First observation: The situated nature of efficacy tempers the calls for positive – or for that matter, pessimistic – futures that ambition to uniformly enhance everyone's efficacy. Stepping back from these injunctions can produce futures exercises that are less judgmental of different levels of efficacy and thus more inclusive of the diverse sociostructural and personal circumstances that shape perceptions of efficacy (Bandura, 1997, 1999).
Second observation: Examining how efficacy beliefs are operationalised in discourses on climate and sustainable futures can be very useful precisely for troubling and transforming (i.e. reframing) efficacy beliefs. Doing so requires uncovering people’s assumptions about collective efficacy understood as assumptions about human nature and collective action. Once these assumptions are revealed, a more transformative view (reframing) of collective human action within its environment can be articulated as a foundation for developing sustainable future scenarios.

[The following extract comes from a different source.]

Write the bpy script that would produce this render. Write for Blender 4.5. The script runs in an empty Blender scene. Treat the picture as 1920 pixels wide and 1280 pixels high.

Third and final observation: Efficacy’s incremental progression through subgoals (Bandura, 1997, 1999) challenges foresight's almost exclusive use of end-point target futures to the detriment of more process-based futures. Indeed, individuals and groups can adopt either a goal- or a process-oriented future attitude, as shown for instance in life course studies (Biesta & Tedder, 2007) or social movements theory (Haines, 1996 cited by Benford & Snow, 2000: 617).
According to this view, foresight practice may benefit from placing greater emphasis on processes by devising of social, governance and institutional practices and arrangements by which collective efficacy and inclusive and sustainable change may thrive. In this way, one can aim to counter what Bandura (1997: 520) identifies as “underminers of collective efficacy” such as bureaucracy, social fragmentation or aspects of globalisation, to name but a few.
In this view, efficacy theory advocates for a foresight practice that recognizes the value of social, institutional, and governance processes and practices, embracing a paradigm of futures as anticipation for emergence (Poli, 2017, Miller, 2018) – or "futures as processes in the making" as I like to call them – over futures considered as end-point objectives.